The third component of a social media strategy that I think is all important is that social media isn’t an end in itself. The worst thing you can do is establish a social media department, come up with social media policies and start undertaking social media activities in an attempt to be a social media organisation. Social media isn’t the pot of gold at the end of the rainbow, it’s the rainbow itself.

FOLLOW THE SOCIAL MEDIA ROAD (and expect road works)

What I am trying to say is that a social media strategy can be applied to any area of your business, and dont get hung up on how you are doing it today, because you will probably have to throw it out and start again at some point. Just like any motorway in the UK, it is going to be under a state of constant repair.

All departments in your business can use social media strategy and apply it to their activity. Social media is about engaging on a person to person level and applying this thinking to your business allows you to do things in a way that we are predisposed to do them in. We are after all, ‘social’ beings who have for millennia lived in ‘societies’.

What then, could be more natural for ‘social’ beings in a ‘society’ than ‘social’ media?

So what are the key components of a social media strategy?

So John’s Keynote will seek to explain in his words why you need a strategy for social media, and then the panel will seek to identify some key components of a strategy.

In the meantime what do you think? Please let us know what ideas you have! Here are few to get you started, but my list is by no means exhaustive!

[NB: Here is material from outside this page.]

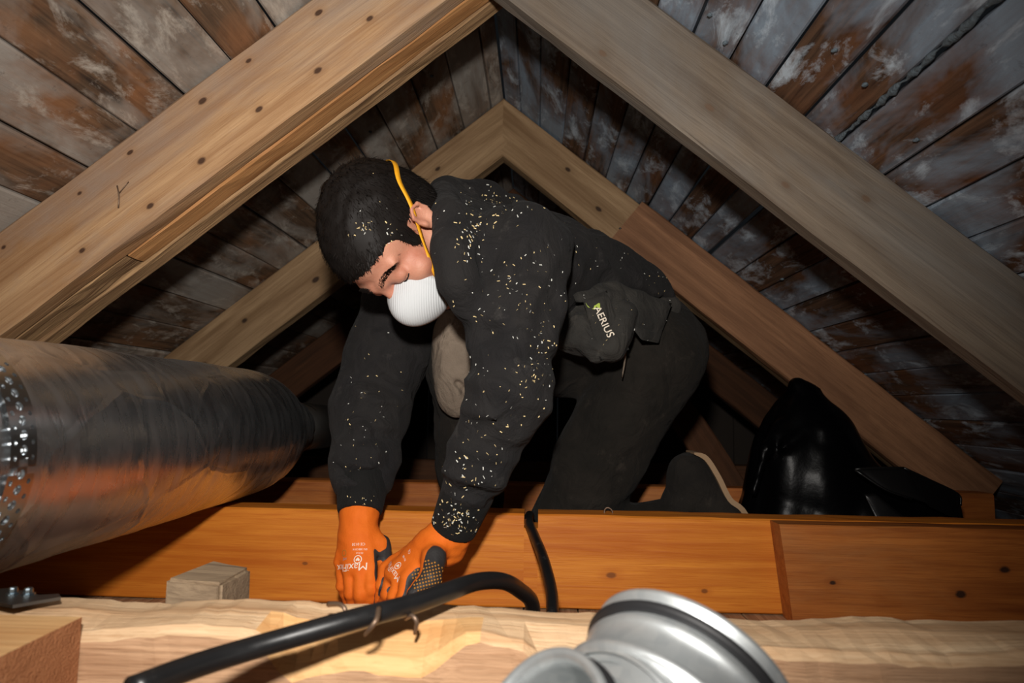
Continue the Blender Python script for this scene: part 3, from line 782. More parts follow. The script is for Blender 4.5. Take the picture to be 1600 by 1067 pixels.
def body():
    hx = [np.arange(HO[i]-.17, HO[i]+.17, .0032) for i in range(3)]
    lo = (-.5, 1.0, -.42); hi = (.62, 1.85, .5); ax = []
    for i in range(3):
        a = np.arange(lo[i], hx[i][0]-.004, .011) if lo[i] < hx[i][0] else np.array([]); b = np.arange(hx[i][-1]+.008, hi[i], .011)
        ax.append(np.concatenate([a, hx[i], b]))
    f = Field(*ax)
    # torso, limbs (inside the clothes)
    f.ell(CH, (.14, .14, .08), TM, k=.03).ell(MID, (.16, .10, .07), TM, k=.03).ell(PC, (.11, .11, .08), TM, k=.03)
    f.chain([LS, LE, LW], [.05, .04, .027], k=.02).chain([RS, RE, RW], [.05, .04, .027], k=.02)
    f.chain([LH, LK, LA], [.075, .055, .036], k=.02).chain([RH, RK, RA], [.075, .055, .036], k=.02)
    f.cap(N_, CH, .07, .08, k=.03)
    # head
    f.ell(hp(0, -.012, .055), (.075, .096, .082), HM, k=.015)
    f.ell(hp(0, .045, .05), (.064, .046, .056), HM, k=.03)
    f.ell(hp(0, .038, -.035), (.057, .056, .07), HM, k=.03)
    f.cap(hp(0, .07, -.098), hp(0, .075, -.09), .022, .02, k=.03)
    EAR = .82
    for s in (-1, 1):
        f.cap(hp(s*.054, .0, -.05), hp(s*.018, .07, -.096), .018, .018, k=.025)
        f.ell(hp(s*.043, .062, -.018), (.025, .024, .02), HM, k=.02)
        f.ell(hp(s*.033, .107, .008), (.019, .017, .0125), HM, k=.014, op='sub')
        f.ell(hp(s*.032, .0835, .008), (.0165, .0125, .0125), HM, k=.004)
        f.cap(hp(s*.012, .096, .024), hp(s*.05, .078, .03), .0095, .008, k=.012)
        f.cap(hp(s*.018, .099, -.001), hp(s*.044, .085, .002), .0015, .0015, k=.002, op='sub')
        # ear
        E = lambda l, ff, u: hp(s*(.074+(l-.078)*.7), ff*EAR+.004, u*EAR)
        f.ell(E(.078, -.012, -.002), (.008, .016, .027), HM, k=.006)
        f.ell(E(.0885, -.010, .004), (.005, .008, .016), HM, k=.004, op='sub')
        f.chain([E(.082, .006, .006), E(.087, .004, .024), E(.09, -.012, .032), E(.092, -.028, .022), E(.090, -.030, .002), E(.084, -.020, -.024)], [.0035]*6, k=.003)
        f.ell(E(.084, .004, -.004), (.005, .005, .007), HM, k=.003)
        f.ell(E(.081, -.006, -.032), (.006, .009, .009), HM, k=.005)
    f.cap(hp(0, .095, .02), hp(0, .116, -.03), .0075, .0125, k=.012)
    for s in (-1, 1): f.ell(hp(s*.013, .104, -.036), (.009, .011, .009), HM, k=.006)
    f.cap(hp(-.02, .092, -.066), hp(.02, .092, -.066), .006, .006, k=.006)
    f.cap(hp(0, -.03, -.03), N_, .052, .06, k=.025)
    return f
man = fmesh('person', body(), M_skin)
props(man, 'man in black hoodie and dust mask kneeling and bending over the middle joist', 'person')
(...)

  • Identify your goal: In order to be successful in social media, you need to know what you are trying to achieve. If you don’t know what this is, then look at your business plan or your organisations raison d’etre. Anything you do in social media should seek to advance you in some way towards your goals. Just remember that social media is better for achieving some goals than others. If you do not have a goal, then there is nothing to strive for or measure against.
  • Think in terms of people centric engagement. Communications and interactions in social media happen on a one to one (person to person) basis: You need to understand that if you want people to engage then it is going to be about individual engagements that are probably reciprocal in nature, not one way, one message, one size fits all solutions.
  • Empower your own people: If social media is people centric, then you need to provide your people with the skills to engage in social media activity. This is a radical step for many organisations and possibly one of the hardest to achieve in a culture where the message is traditionally very tightly controlled. However, it is a necessary step because in the world of new media, you no longer control the message.
  • Social media is a set of tools: get to know your tools. The tools change, some are better than others and they all do different jobs. You need to know your tools.
  • Social media is a streaming media: Social media happens in real time, it is a conversation. You need to approach social media as a stream of information and act in real time with a long term commitment.
  • Have an opinion, or at least be prepared to say something: Engage with people. They are already talking! If you are clever you will make it relevant to your product or service.
  • Listen as well as speak: Understand need – your organisation's need, your users needs
  • Build digital real estate: People don’t come to you, they are out there in the social media universe and you need to find where they are having conversations that you need to take part in.
  • Measure: Digital comms are easy to measure so make sure you do it.
  • Be Dynamic. Dont fear change: The media is going to change a lot and quickly. Be prepared to throw it all out and start again.
  • Don’t operate in a social media vacuum: Social media is an integral part of your wider digital strategy, your website and search marketing, and a way of approaching every aspect of your business from HR to Finance. Don’t put social media in a box!